* begin *
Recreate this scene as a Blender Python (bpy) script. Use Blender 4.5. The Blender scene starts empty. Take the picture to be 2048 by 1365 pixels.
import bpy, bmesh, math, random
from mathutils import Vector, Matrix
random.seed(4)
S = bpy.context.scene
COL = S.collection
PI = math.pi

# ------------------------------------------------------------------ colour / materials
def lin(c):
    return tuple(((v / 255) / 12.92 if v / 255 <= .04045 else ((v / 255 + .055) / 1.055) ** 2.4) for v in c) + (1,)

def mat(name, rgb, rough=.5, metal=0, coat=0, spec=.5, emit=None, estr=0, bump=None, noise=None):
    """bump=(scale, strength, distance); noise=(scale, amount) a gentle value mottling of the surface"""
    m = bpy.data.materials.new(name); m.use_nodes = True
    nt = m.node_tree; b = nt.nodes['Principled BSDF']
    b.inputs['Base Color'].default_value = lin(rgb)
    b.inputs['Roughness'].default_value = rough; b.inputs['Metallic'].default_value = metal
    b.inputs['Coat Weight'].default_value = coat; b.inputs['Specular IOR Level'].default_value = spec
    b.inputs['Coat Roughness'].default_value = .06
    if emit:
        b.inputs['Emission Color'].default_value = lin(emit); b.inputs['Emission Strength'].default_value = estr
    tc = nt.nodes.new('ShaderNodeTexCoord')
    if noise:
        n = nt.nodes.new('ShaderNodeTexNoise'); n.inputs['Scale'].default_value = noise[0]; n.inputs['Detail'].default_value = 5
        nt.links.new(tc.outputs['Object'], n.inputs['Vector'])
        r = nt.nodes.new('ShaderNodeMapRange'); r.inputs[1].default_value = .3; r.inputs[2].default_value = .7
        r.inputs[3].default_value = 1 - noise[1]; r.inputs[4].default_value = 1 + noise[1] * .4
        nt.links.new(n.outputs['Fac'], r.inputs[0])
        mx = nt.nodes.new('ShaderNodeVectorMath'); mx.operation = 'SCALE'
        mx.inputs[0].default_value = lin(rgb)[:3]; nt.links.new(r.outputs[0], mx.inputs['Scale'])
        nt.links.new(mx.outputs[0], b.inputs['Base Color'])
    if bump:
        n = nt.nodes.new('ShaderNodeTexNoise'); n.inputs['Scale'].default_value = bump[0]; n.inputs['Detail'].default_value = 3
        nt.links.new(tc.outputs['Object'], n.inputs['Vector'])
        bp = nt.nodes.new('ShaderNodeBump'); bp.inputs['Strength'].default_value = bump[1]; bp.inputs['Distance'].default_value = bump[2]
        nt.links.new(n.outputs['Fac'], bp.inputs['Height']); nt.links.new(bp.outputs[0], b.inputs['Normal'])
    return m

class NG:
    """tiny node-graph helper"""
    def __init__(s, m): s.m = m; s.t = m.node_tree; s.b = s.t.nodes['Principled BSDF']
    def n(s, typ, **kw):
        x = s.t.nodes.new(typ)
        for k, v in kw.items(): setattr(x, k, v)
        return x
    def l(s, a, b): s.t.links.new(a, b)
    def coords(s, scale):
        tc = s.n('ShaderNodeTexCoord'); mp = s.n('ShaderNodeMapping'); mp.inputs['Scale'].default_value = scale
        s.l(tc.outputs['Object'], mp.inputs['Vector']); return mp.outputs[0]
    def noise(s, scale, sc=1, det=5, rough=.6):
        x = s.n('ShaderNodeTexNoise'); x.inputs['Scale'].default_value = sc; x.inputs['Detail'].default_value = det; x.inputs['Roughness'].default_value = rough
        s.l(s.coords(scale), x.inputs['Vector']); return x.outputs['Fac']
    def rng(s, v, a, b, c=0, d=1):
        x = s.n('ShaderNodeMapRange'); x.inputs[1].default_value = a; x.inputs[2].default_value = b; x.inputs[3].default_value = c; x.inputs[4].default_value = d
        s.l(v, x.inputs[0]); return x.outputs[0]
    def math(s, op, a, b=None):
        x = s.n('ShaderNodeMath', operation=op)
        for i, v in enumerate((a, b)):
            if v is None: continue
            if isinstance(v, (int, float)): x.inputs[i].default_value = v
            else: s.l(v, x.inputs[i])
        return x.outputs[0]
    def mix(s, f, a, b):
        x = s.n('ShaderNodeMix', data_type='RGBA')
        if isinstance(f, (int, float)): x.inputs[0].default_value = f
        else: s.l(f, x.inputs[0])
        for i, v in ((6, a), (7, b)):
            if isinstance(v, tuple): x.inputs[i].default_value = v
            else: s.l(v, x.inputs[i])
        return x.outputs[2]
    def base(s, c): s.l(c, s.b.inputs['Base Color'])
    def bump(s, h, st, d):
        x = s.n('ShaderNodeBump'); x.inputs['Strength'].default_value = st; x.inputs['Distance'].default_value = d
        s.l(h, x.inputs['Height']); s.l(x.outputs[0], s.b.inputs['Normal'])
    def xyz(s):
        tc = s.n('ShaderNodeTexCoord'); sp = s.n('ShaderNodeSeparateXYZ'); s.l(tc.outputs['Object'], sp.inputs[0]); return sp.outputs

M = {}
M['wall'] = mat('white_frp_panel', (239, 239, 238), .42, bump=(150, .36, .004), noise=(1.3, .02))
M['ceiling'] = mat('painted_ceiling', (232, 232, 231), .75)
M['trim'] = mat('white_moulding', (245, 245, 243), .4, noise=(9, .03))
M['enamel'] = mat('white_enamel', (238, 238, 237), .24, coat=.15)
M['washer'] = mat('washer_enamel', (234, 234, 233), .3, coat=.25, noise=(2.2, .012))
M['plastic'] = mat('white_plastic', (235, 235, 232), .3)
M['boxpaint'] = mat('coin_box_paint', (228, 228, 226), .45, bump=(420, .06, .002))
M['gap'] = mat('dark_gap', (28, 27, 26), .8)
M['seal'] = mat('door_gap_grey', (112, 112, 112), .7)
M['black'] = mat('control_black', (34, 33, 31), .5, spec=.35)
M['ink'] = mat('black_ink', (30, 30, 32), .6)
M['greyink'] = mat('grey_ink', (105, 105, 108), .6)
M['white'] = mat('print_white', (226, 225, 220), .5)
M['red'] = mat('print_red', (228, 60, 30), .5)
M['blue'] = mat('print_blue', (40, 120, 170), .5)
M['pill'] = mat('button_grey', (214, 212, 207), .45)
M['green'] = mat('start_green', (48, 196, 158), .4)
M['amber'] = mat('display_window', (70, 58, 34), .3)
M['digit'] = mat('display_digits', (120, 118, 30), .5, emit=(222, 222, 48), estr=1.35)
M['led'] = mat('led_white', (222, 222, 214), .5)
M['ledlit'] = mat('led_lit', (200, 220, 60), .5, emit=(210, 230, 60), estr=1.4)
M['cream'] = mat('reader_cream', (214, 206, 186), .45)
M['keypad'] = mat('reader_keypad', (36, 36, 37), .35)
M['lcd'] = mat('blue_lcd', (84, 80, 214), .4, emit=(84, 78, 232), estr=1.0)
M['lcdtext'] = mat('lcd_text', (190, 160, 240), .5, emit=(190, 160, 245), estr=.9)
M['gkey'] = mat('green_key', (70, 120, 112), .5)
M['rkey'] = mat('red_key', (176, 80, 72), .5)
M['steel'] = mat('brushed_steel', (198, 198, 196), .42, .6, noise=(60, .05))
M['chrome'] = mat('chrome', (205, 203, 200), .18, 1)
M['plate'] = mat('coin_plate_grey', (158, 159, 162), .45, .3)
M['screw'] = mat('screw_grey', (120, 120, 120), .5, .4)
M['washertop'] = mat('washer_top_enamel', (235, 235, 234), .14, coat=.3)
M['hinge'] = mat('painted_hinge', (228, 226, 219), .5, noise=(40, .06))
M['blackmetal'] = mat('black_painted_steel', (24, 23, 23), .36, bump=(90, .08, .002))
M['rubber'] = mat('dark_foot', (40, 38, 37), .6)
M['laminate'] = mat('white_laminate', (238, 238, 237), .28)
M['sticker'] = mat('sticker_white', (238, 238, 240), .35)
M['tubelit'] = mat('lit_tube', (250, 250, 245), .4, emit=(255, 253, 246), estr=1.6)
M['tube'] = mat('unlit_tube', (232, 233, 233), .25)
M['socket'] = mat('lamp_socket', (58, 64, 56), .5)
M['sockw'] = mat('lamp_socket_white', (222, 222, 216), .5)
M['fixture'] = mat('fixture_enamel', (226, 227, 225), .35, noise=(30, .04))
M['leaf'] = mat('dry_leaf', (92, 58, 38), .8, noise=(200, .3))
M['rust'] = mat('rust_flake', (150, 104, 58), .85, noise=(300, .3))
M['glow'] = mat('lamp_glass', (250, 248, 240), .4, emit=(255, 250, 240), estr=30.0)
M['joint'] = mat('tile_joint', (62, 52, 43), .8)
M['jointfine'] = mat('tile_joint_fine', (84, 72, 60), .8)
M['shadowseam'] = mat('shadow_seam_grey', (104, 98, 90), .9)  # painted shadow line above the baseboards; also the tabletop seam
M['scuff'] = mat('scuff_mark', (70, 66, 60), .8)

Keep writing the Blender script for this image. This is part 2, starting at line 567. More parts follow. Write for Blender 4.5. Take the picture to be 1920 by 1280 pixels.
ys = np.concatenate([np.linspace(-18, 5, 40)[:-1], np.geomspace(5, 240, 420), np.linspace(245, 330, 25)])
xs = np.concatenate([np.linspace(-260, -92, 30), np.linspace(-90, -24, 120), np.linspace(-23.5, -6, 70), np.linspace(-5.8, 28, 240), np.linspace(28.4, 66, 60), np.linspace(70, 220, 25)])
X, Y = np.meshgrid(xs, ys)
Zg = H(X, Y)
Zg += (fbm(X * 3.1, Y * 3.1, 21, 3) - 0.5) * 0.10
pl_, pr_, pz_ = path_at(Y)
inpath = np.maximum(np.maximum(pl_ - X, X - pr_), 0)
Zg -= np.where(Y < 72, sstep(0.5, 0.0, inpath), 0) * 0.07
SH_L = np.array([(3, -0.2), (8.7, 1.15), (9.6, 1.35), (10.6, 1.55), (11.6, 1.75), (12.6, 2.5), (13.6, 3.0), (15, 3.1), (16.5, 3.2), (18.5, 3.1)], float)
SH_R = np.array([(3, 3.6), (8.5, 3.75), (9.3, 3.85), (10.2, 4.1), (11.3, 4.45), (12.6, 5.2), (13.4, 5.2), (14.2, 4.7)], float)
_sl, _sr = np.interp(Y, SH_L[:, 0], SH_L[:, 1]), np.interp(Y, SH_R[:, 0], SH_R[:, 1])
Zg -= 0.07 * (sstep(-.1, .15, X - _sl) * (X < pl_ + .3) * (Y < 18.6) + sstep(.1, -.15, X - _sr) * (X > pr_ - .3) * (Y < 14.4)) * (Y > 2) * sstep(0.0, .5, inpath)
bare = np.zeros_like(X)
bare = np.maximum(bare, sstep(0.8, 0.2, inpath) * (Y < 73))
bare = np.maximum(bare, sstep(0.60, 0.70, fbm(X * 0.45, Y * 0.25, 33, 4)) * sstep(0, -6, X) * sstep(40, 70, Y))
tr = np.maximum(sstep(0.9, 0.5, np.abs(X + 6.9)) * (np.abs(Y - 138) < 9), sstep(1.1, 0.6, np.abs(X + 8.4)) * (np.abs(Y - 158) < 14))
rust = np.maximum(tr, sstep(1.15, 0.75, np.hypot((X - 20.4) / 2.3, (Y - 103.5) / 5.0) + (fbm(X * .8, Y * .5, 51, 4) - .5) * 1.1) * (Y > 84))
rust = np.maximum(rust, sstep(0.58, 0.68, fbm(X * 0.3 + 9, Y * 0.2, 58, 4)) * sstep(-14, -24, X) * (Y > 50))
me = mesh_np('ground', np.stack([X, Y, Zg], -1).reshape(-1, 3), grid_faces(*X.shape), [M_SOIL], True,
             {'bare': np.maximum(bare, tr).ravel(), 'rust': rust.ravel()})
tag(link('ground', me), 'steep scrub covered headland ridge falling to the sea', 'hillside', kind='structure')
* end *
### What to work on
Everything from the first line above through the line that contains "PI = math.pi" should be duplicated exactly, please, and nothing beyond it.

### Correct output
Recreate this scene as a Blender Python (bpy) script. Use Blender 4.5. The Blender scene starts empty. Take the picture to be 2048 by 1365 pixels.
import bpy, bmesh, math, random
from mathutils import Vector, Matrix
random.seed(4)
S = bpy.context.scene
COL = S.collection
PI = math.pi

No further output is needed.